Question

If \(X \sim \beta_1(\alpha, \beta)\) such that parameters \(\alpha, \beta\) are unknown, then the sufficient statistic for \((\alpha, \beta)\) is

• A. \( T = (\sum x_i, \sum (1-x_i)) \)
• B. \( T = (\prod x_i, \sum (1-x_i)) \)
• C. \( T = (\sum x_i, \prod (1-x_i)) \)
• D. \( T = (\prod x_i, \prod (1-x_i)) \)

Hint:

For distributions in the exponential family, the sufficient statistic can be read directly from the form of the PDF. The Beta distribution is in the two-parameter exponential family, and its sufficient statistics are \( \sum \ln(X_i) \) and \( \sum \ln(1-X_i) \), which are one-to-one functions of \( \prod X_i \) and \( \prod (1-X_i) \).

Answer 1

The Correct Option is D

Step 1: Understanding the Concept:
A sufficient statistic for a set of parameters is a function of the sample data that captures all the information about the parameters contained in the sample. The Fisher-Neyman Factorization Theorem is the standard tool to find a sufficient statistic.

Step 2: Key Formula or Approach:
The Fisher-Neyman Factorization Theorem states that a statistic \(T(\mathbf{X})\) is sufficient for \(\theta\) if and only if the joint probability density function \(f(\mathbf{x}|\theta)\) can be factored into two functions: \[ f(\mathbf{x}|\theta) = g(T(\mathbf{x}), \theta) . h(\mathbf{x}) \] where \(g\) depends on the data only through the statistic \(T\), and \(h\) does not depend on the parameter \(\theta\).

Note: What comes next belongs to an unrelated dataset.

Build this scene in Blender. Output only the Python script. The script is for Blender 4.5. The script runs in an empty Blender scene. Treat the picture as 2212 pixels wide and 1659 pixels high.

Step 3: Detailed Explanation:
The probability density function (PDF) for a Beta distribution of the first kind is: \[ f(x; \alpha, \beta) = \frac{\Gamma(\alpha+\beta)}{\Gamma(\alpha)\Gamma(\beta)} x^{\alpha-1}(1-x)^{\beta-1}, \quad 0<x<1 \] For a random sample of size \(n\), \(X_1, \dots, X_n\), the joint PDF (or likelihood function) is the product of the individual PDFs: \[ L(\alpha, \beta | \mathbf{x}) = \prod_{i=1}^n \left[ \frac{\Gamma(\alpha+\beta)}{\Gamma(\alpha)\Gamma(\beta)} x_i^{\alpha-1}(1-x_i)^{\beta-1} \right] \] \[ = \left( \frac{\Gamma(\alpha+\beta)}{\Gamma(\alpha)\Gamma(\beta)} \right)^n \left( \prod_{i=1}^n x_i \right)^{\alpha-1} \left( \prod_{i=1}^n (1-x_i) \right)^{\beta-1} \] Let's identify the parts for the factorization theorem. Let \( T(\mathbf{x}) = \left( \prod_{i=1}^n x_i, \prod_{i=1}^n (1-x_i) \right) \). Let's call the components \(T_1\) and \(T_2\). Then we can write the likelihood as: \[ L(\alpha, \beta | \mathbf{x}) = \left[ \left( \frac{\Gamma(\alpha+\beta)}{\Gamma(\alpha)\Gamma(\beta)} \right)^n T_1^{\alpha-1} T_2^{\beta-1} \right] . 1 \] Here, - \( g(T(\mathbf{x}), (\alpha, \beta)) = \left( \frac{\Gamma(\alpha+\beta)}{\Gamma(\alpha)\Gamma(\beta)} \right)^n \left(\prod x_i\right)^{\alpha-1} \left(\prod (1-x_i)\right)^{\beta-1} \). This function depends on the data only through the statistic \(T = (\prod x_i, \prod (1-x_i))\). - \( h(\mathbf{x}) = 1 \). This function does not depend on the parameters \(\alpha\) or \(\beta\). Since the joint PDF can be factored in this way, by the Fisher-Neyman Factorization Theorem, the statistic \( T = \left(\prod_{i=1}^n X_i, \prod_{i=1}^n (1-X_i)\right) \) is a sufficient statistic for \((\alpha, \beta)\).
Step 4: Final Answer:
The sufficient statistic for \((\alpha, \beta)\) is \( T = (\prod x_i, \prod (1-x_i)) \).